The news follows ICANN’s decision to allow .wine and .vin applications to proceed over the objections of the EU, and its decision a few days later to put both strings on hold for 60 days.
The European Federation of Origin Wines said it was “sceptical” about the 60-day freeze, which was designed to give those who want protection for “geographic indicators” a chance for more talks with applicants.
The EFOW represents geographic indicator interests in France, Italy, Hungary, Portugal and Spain. It said in a press release:
EFOW announces that it envisages “appealing against ICANN’s two successive decisions”. The federation also recalls it “threatens to organise a boycott if the decision to delegate is taken without according GI protection. Moreover, it will also ask for the blocking of these sites in the EU”.

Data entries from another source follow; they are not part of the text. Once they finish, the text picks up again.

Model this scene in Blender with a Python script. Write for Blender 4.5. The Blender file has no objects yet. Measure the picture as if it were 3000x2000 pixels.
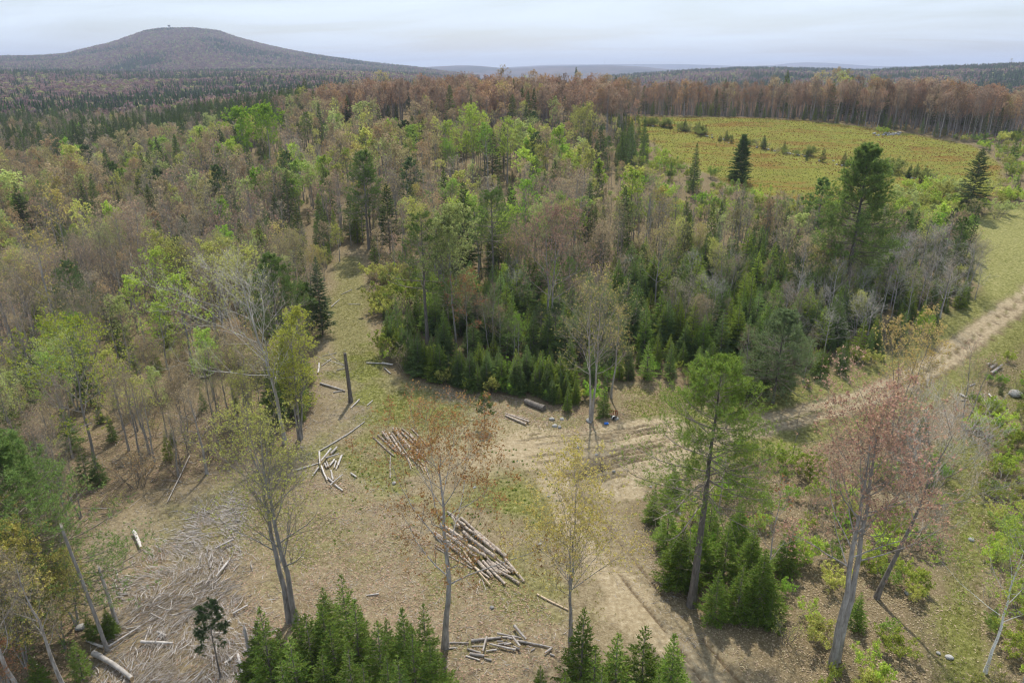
import bpy, math, numpy as np
from mathutils import Vector
R = math.radians
S = bpy.context.scene
C = S.collection
# ------------------------------------------------------------------ camera, sky, sun, exposure
CAMZ, PITCH = 35.0, R(21.2)
cam_d = bpy.data.cameras.new('camera'); cam = bpy.data.objects.new('camera', cam_d); C.objects.link(cam)
cam.location = (0, 0, CAMZ); cam.rotation_euler = (R(90) - PITCH, 0, 0)
cam_d.sensor_width = 36; cam_d.lens = 24; cam_d.clip_start = 0.5; cam_d.clip_end = 60000
S.camera = cam
SUN_EL, SUN_AZ = R(56), R(3)          # azimuth from +Y towards +X; the sun stands ahead of the camera
W = bpy.data.worlds.new('World'); S.world = W; W.use_nodes = True
nt = W.node_tree; N = nt.nodes; L = nt.links; N.clear()
out = N.new('ShaderNodeOutputWorld'); bg = N.new('ShaderNodeBackground'); bg.inputs['Strength'].default_value = 0.115
sky = N.new('ShaderNodeTexSky'); sky.sky_type = 'NISHITA'; sky.sun_disc = False
sky.sun_elevation = SUN_EL; sky.sun_rotation = SUN_AZ; sky.altitude = 100; sky.air_density = 1.0; sky.dust_density = 1.6; sky.ozone_density = 1.2
tc = N.new('ShaderNodeTexCoord'); sep = N.new('ShaderNodeSeparateXYZ'); L.new(tc.outputs['Generated'], sep.inputs[0])
def mth(op, a, b=None, c=None, nodes=None, links=None):
    nodes = nodes or N; links = links or L
    m = nodes.new('ShaderNodeMath'); m.operation = op
    for i, v in enumerate((a, b, c)):
        if v is None: continue
        if isinstance(v, (int, float)): m.inputs[i].default_value = v
        else: links.new(v, m.inputs[i])
    return m.outputs[0]
zz = mth('MAXIMUM', mth('ADD', sep.outputs['Z'], 0.09), 0.02)
cx = mth('DIVIDE', sep.outputs['X'], zz); cy = mth('DIVIDE', sep.outputs['Y'], zz)
cmb = N.new('ShaderNodeCombineXYZ'); L.new(mth('MULTIPLY', cx, 0.55), cmb.inputs[0]); L.new(mth('ADD', cy, mth('MULTIPLY', cx, 0.25)), cmb.inputs[1])
nz = N.new('ShaderNodeTexNoise'); nz.inputs['Scale'].default_value = 0.75; nz.inputs['Detail'].default_value = 8; nz.inputs['Roughness'].default_value = 0.56; nz.inputs['Distortion'].default_value = 0.5
L.new(cmb.outputs[0], nz.inputs['Vector'])
mr = N.new('ShaderNodeMapRange'); mr.inputs['From Min'].default_value = 0.33; mr.inputs['From Max'].default_value = 0.72; mr.inputs['To Min'].default_value = 0.12; mr.inputs['To Max'].default_value = 0.95
L.new(nz.outputs['Fac'], mr.inputs['Value'])
mx = N.new('ShaderNodeMix'); mx.data_type = 'RGBA'; L.new(mr.outputs[0], mx.inputs['Factor']); L.new(sky.outputs[0], mx.inputs[6]); mx.inputs[7].default_value = (8.6, 9.7, 10.7, 1)
L.new(mx.outputs[2], bg.inputs['Color']); L.new(bg.outputs[0], out.inputs['Surface'])
sd = bpy.data.lights.new('sun', 'SUN'); sd.energy = 4.5; sd.angle = R(1.2); sd.color = (1.0, 0.94, 0.82)
so = bpy.data.objects.new('sun', sd); C.objects.link(so); so.rotation_euler = (-(R(90) - SUN_EL), 0, -SUN_AZ)
so.location = (0, 60, 80)
S.view_settings.view_transform = 'Standard'; S.view_settings.look = 'None'; S.view_settings.exposure = 0.12; S.view_settings.gamma = 1.0
S.cycles.max_bounces = 3; S.cycles.diffuse_bounces = 2; S.cycles.transmission_bounces = 2; S.cycles.glossy_bounces = 1
S.cycles.volume_bounces = 0; S.cycles.transparent_max_bounces = 4
S.cycles.use_denoising = True; S.cycles.denoiser = 'OPENIMAGEDENOISE'; S.cycles.denoising_input_passes = 'RGB_ALBEDO_NORMAL'; S.cycles.denoising_prefilter = 'ACCURATE'; S.cycles.use_adaptive_sampling = True; S.cycles.adaptive_threshold = .02
S.cycles.filter_width = 1.2
# ------------------------------------------------------------------ helpers
RNG = np.random.default_rng(7)
FPX, CXP, CYP = 1568.0, 1176.0, 784.0           # the photograph measured at 2352 x 1568
FW = np.array((0, math.cos(PITCH), -math.sin(PITCH))); UP = np.array((0, math.sin(PITCH), math.cos(PITCH)))
def sstep(a, b, v):
    t = np.clip((v - a) / (b - a), 0, 1); return t * t * (3 - 2 * t)
def hash2(ix, iy):
    h = (ix * 374761393 + iy * 668265263) & 0xffffffff
    h = ((h ^ (h >> 13)) * 1274126177) & 0xffffffff
    return ((h ^ (h >> 16)) & 0xffff) / 65535.0
def vnoise(x, y):
    x = np.asarray(x, float); y = np.asarray(y, float)
    ix = np.floor(x).astype(np.int64); iy = np.floor(y).astype(np.int64); fx = x - ix; fy = y - iy
    fx = fx * fx * (3 - 2 * fx); fy = fy * fy * (3 - 2 * fy)
    a = hash2(ix, iy); b = hash2(ix + 1, iy); c = hash2(ix, iy + 1); d = hash2(ix + 1, iy + 1)
    return (a * (1 - fx) + b * fx) * (1 - fy) + (c * (1 - fx) + d * fx) * fy
def fbm(x, y, o=4):
    s = 0; a = .5
    for i in range(o): s = s + a * vnoise(x * 2 ** i + 17 * i, y * 2 ** i + 31 * i); a *= .5
    return s
def zbase(x, y):
    """the lie of the land: level by the landing, rising to the field and the maple ridge, falling away behind"""
    x = np.asarray(x, float); y = np.asarray(y, float)
    r = np.hypot(x, y)
    ang = x / np.maximum(y, 20)
    sl = 0.012 + 0.088 * sstep(-0.62, -0.12, ang)
    ramp = np.where(y < 62, 0, np.where(y < 78, (y - 62) ** 2 / 32, y - 70))
    top = 203.0
    ramp = top - np.log1p(np.exp(np.clip((top - ramp) / 13, -40, 40))) * 13
    z = sl * np.maximum(ramp, 0)
    right = sstep(-0.30, 0.25, ang)
    back = sstep(330, 900, r) * (0.55 + 0.45 * right)
    st_ = np.interp(ang, [.05, .175, .46, .577, .675, .8], [330, 296, 292, 281, 268, 260])
    z = z - 13 * sstep(.05, .2, ang) * sstep(0, 140, r - st_)
    z = z * (1 - back) - right * 14 * sstep(400, 1000, r) + (1 - right) * 30 * sstep(480, 1700, r)
    z = z + (fbm(x * .05, y * .05, 3) - .45) * 1.0 * sstep(30, 140, r) + (fbm(x * .006 + 3, y * .006, 3) - .45) * 9 * sstep(300, 1200, r)
    return z
def proj(p):
    p = np.asarray(p, float); d = p - np.array((0, 0, CAMZ))
    zc = d @ FW
    return CXP + FPX * d[..., 0] / zc, CYP - FPX * (d @ UP) / zc, zc
def at(px, py, h=0.0):
    d = FW + np.array((1, 0, 0)) * (px - CXP) / FPX - UP * (py - CYP) / FPX
    a, b = 5.0, 3000.0
    for i in range(3):
        t = np.geomspace(a, b, 120); f = CAMZ + d[2] * t - zbase(d[0] * t, d[1] * t) - h
        k = int(np.argmax(f <= 0)) if (f <= 0).any() else 119
        a, b = t[max(k - 1, 0)], t[k]
    t = b
    p = d * t; return np.array((p[0], p[1], CAMZ + p[2]))
def ats(*pp): return np.array([at(*p)[:2] for p in pp])
def height_to(base, pytop):
    a, b = .2, 60.0
    for i in range(40):
        m = .5 * (a + b)
        if proj(base + np.array((0, 0, m)))[1] > pytop: a = m
        else: b = m
    return a
def inpoly(x, y, P):
    ins = np.zeros(np.shape(x), bool); n = len(P)
    for i in range(n):
        x0, y0 = P[i]; x1, y1 = P[(i + 1) % n]
        c = ((y0 > y) != (y1 > y)) & (x < (x1 - x0) * (y - y0) / (y1 - y0 + 1e-12) + x0)
        ins ^= c
    return ins
def dline(x, y, P):
    d = np.full(np.shape(x), 1e9)
    for (x0, y0), (x1, y1) in zip(P[:-1], P[1:]):
        vx, vy = x1 - x0, y1 - y0; t = np.clip(((x - x0) * vx + (y - y0) * vy) / (vx * vx + vy * vy + 1e-9), 0, 1)
        d = np.minimum(d, np.hypot(x - x0 - t * vx, y - y0 - t * vy))
    return d
def sdist(x, y, P):
    """inside distance: positive inside, negative outside"""
    d = dline(x, y, list(P) + [P[0]]); return np.where(inpoly(x, y, P), d, -d)
def smooth_line(P, n=6):
    P = np.asarray(P, float); out = []
    Q = np.vstack([2 * P[0] - P[1], P, 2 * P[-1] - P[-2]])
    for i in range(1, len(Q) - 2):
        for k in range(n):
            t = k / n; a, b, c, d = Q[i - 1], Q[i], Q[i + 1], Q[i + 2]
            out.append(.5 * ((2 * b) + (-a + c) * t + (2 * a - 5 * b + 4 * c - d) * t * t + (-a + 3 * b - 3 * c + d) * t ** 3))
    out.append(P[-1]); return np.array(out)
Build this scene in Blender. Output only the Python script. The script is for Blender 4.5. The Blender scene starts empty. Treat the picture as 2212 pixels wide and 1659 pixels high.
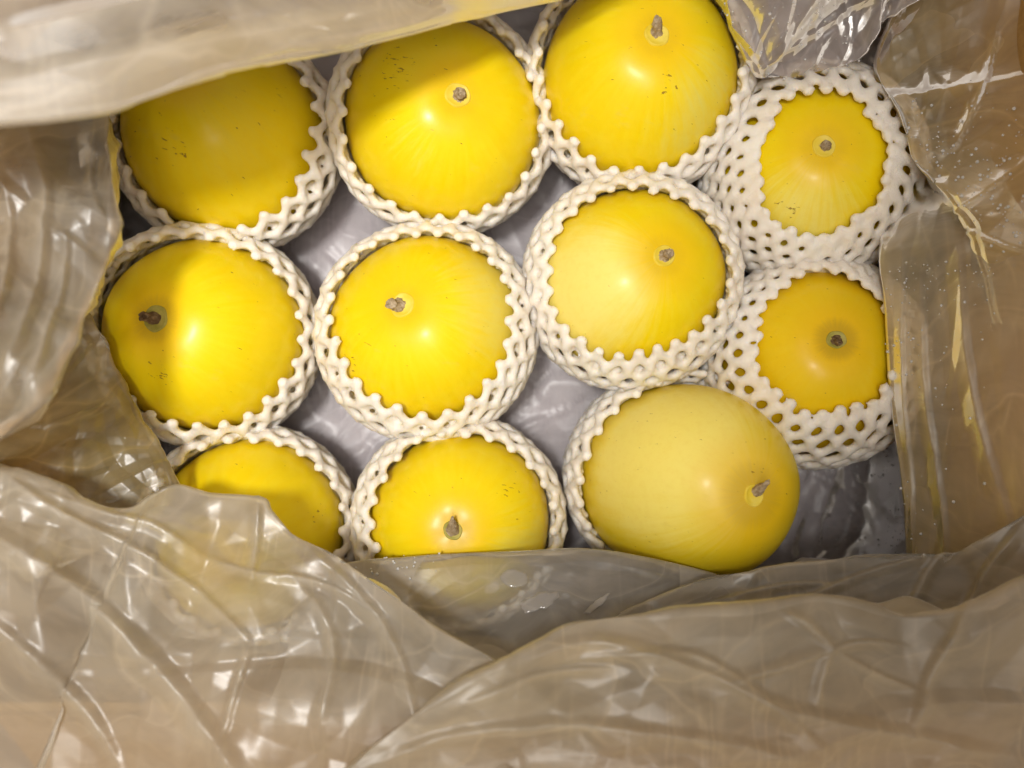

While “asking” is not “getting”, a EU-wide block on a top-level domain would certainly be unprecedented — exactly the kind of Balkanization of the DNS that every rational government strives to avoid.
I doubt the EU would go for it, in other words.
But EU bodies are fighting tooth and nail to get the GI protections that many of their winemakers are asking for.
The European Commission tried to frame the the .wine controversy as a test of the “multistakeholder” process in a press release Friday:
The new gTLDs “.wine” and “.vin” cannot be opened until the rights and interests of wine producers and consumers worldwide are duly protected. If ICANN wants to demonstrate that the multi-stakeholder approach to Internet Governance can work for all, its decisions have to protect the common good and not simply favour purely commercial decisions or the highest bidders.
The alternative argument would be that to bow to the demands of certain governments where the Governmental Advisory Committee cannot find consensus would be to make a mockery of the ICANN process.
The United States, Canada and Australia are among those disagreeing about the need for GI protections, making a GAC consensus impossible. Where the GAC does not have a consensus, ICANN does not have mandate to act.